• [TASK STATEMENT]:
Copy every line of the data exactly, leaving nothing out.

• [INFORMATION PROVIDED]:
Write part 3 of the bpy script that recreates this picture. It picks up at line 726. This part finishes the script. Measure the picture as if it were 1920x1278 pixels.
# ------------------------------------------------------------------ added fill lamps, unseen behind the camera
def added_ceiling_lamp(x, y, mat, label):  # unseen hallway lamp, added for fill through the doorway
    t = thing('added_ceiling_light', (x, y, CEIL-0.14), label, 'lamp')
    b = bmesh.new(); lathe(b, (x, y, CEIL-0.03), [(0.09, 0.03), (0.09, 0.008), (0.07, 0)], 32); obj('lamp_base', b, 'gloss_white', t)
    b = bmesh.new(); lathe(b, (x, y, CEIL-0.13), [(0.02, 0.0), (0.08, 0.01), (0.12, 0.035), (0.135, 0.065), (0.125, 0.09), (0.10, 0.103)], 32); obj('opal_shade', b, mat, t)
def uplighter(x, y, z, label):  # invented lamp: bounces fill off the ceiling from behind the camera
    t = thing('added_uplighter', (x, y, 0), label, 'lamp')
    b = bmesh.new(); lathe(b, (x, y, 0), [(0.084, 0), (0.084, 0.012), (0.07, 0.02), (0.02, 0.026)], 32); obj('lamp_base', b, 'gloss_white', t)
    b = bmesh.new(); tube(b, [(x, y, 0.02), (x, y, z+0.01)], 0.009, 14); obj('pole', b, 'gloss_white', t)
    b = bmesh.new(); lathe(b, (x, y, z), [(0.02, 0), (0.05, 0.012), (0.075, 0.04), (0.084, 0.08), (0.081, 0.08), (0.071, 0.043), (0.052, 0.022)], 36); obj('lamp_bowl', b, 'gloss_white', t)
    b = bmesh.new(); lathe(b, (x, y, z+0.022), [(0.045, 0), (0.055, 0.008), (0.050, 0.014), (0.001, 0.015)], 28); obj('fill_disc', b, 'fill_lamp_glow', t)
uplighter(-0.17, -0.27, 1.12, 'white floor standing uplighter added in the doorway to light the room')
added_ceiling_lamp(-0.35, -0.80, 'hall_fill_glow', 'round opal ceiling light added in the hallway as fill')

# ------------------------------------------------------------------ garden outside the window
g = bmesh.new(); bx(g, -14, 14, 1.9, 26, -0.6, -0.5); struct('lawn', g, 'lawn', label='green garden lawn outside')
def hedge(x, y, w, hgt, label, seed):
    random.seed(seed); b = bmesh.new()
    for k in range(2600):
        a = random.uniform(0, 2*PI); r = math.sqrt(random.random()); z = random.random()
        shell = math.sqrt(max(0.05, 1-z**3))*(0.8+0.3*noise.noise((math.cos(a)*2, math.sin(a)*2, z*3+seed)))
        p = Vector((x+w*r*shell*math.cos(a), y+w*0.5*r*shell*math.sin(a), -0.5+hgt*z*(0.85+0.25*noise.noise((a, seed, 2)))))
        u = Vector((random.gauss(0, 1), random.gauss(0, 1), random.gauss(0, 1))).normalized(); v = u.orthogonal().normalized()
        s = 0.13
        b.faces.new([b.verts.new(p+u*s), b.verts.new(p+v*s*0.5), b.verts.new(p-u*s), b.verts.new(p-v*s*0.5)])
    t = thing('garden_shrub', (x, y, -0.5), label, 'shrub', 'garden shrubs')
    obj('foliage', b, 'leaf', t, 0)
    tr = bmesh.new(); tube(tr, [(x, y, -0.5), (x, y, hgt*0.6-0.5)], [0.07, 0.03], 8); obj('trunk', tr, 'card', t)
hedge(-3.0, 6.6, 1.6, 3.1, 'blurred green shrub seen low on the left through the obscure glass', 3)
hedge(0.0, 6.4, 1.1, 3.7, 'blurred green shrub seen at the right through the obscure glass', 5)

• [EXERCISE ANSWER]:
Write part 3 of the bpy script that recreates this picture. It picks up at line 726. This part finishes the script. Measure the picture as if it were 1920x1278 pixels.
# ------------------------------------------------------------------ added fill lamps, unseen behind the camera
def added_ceiling_lamp(x, y, mat, label):  # unseen hallway lamp, added for fill through the doorway
    t = thing('added_ceiling_light', (x, y, CEIL-0.14), label, 'lamp')
    b = bmesh.new(); lathe(b, (x, y, CEIL-0.03), [(0.09, 0.03), (0.09, 0.008), (0.07, 0)], 32); obj('lamp_base', b, 'gloss_white', t)
    b = bmesh.new(); lathe(b, (x, y, CEIL-0.13), [(0.02, 0.0), (0.08, 0.01), (0.12, 0.035), (0.135, 0.065), (0.125, 0.09), (0.10, 0.103)], 32); obj('opal_shade', b, mat, t)
def uplighter(x, y, z, label):  # invented lamp: bounces fill off the ceiling from behind the camera
    t = thing('added_uplighter', (x, y, 0), label, 'lamp')
    b = bmesh.new(); lathe(b, (x, y, 0), [(0.084, 0), (0.084, 0.012), (0.07, 0.02), (0.02, 0.026)], 32); obj('lamp_base', b, 'gloss_white', t)
    b = bmesh.new(); tube(b, [(x, y, 0.02), (x, y, z+0.01)], 0.009, 14); obj('pole', b, 'gloss_white', t)
    b = bmesh.new(); lathe(b, (x, y, z), [(0.02, 0), (0.05, 0.012), (0.075, 0.04), (0.084, 0.08), (0.081, 0.08), (0.071, 0.043), (0.052, 0.022)], 36); obj('lamp_bowl', b, 'gloss_white', t)
    b = bmesh.new(); lathe(b, (x, y, z+0.022), [(0.045, 0), (0.055, 0.008), (0.050, 0.014), (0.001, 0.015)], 28); obj('fill_disc', b, 'fill_lamp_glow', t)
uplighter(-0.17, -0.27, 1.12, 'white floor standing uplighter added in the doorway to light the room')
added_ceiling_lamp(-0.35, -0.80, 'hall_fill_glow', 'round opal ceiling light added in the hallway as fill')

# ------------------------------------------------------------------ garden outside the window
g = bmesh.new(); bx(g, -14, 14, 1.9, 26, -0.6, -0.5); struct('lawn', g, 'lawn', label='green garden lawn outside')
def hedge(x, y, w, hgt, label, seed):
    random.seed(seed); b = bmesh.new()
    for k in range(2600):
        a = random.uniform(0, 2*PI); r = math.sqrt(random.random()); z = random.random()
        shell = math.sqrt(max(0.05, 1-z**3))*(0.8+0.3*noise.noise((math.cos(a)*2, math.sin(a)*2, z*3+seed)))
        p = Vector((x+w*r*shell*math.cos(a), y+w*0.5*r*shell*math.sin(a), -0.5+hgt*z*(0.85+0.25*noise.noise((a, seed, 2)))))
        u = Vector((random.gauss(0, 1), random.gauss(0, 1), random.gauss(0, 1))).normalized(); v = u.orthogonal().normalized()
        s = 0.13
        b.faces.new([b.verts.new(p+u*s), b.verts.new(p+v*s*0.5), b.verts.new(p-u*s), b.verts.new(p-v*s*0.5)])
    t = thing('garden_shrub', (x, y, -0.5), label, 'shrub', 'garden shrubs')
    obj('foliage', b, 'leaf', t, 0)
    tr = bmesh.new(); tube(tr, [(x, y, -0.5), (x, y, hgt*0.6-0.5)], [0.07, 0.03], 8); obj('trunk', tr, 'card', t)
hedge(-3.0, 6.6, 1.6, 3.1, 'blurred green shrub seen low on the left through the obscure glass', 3)
hedge(0.0, 6.4, 1.1, 3.7, 'blurred green shrub seen at the right through the obscure glass', 5)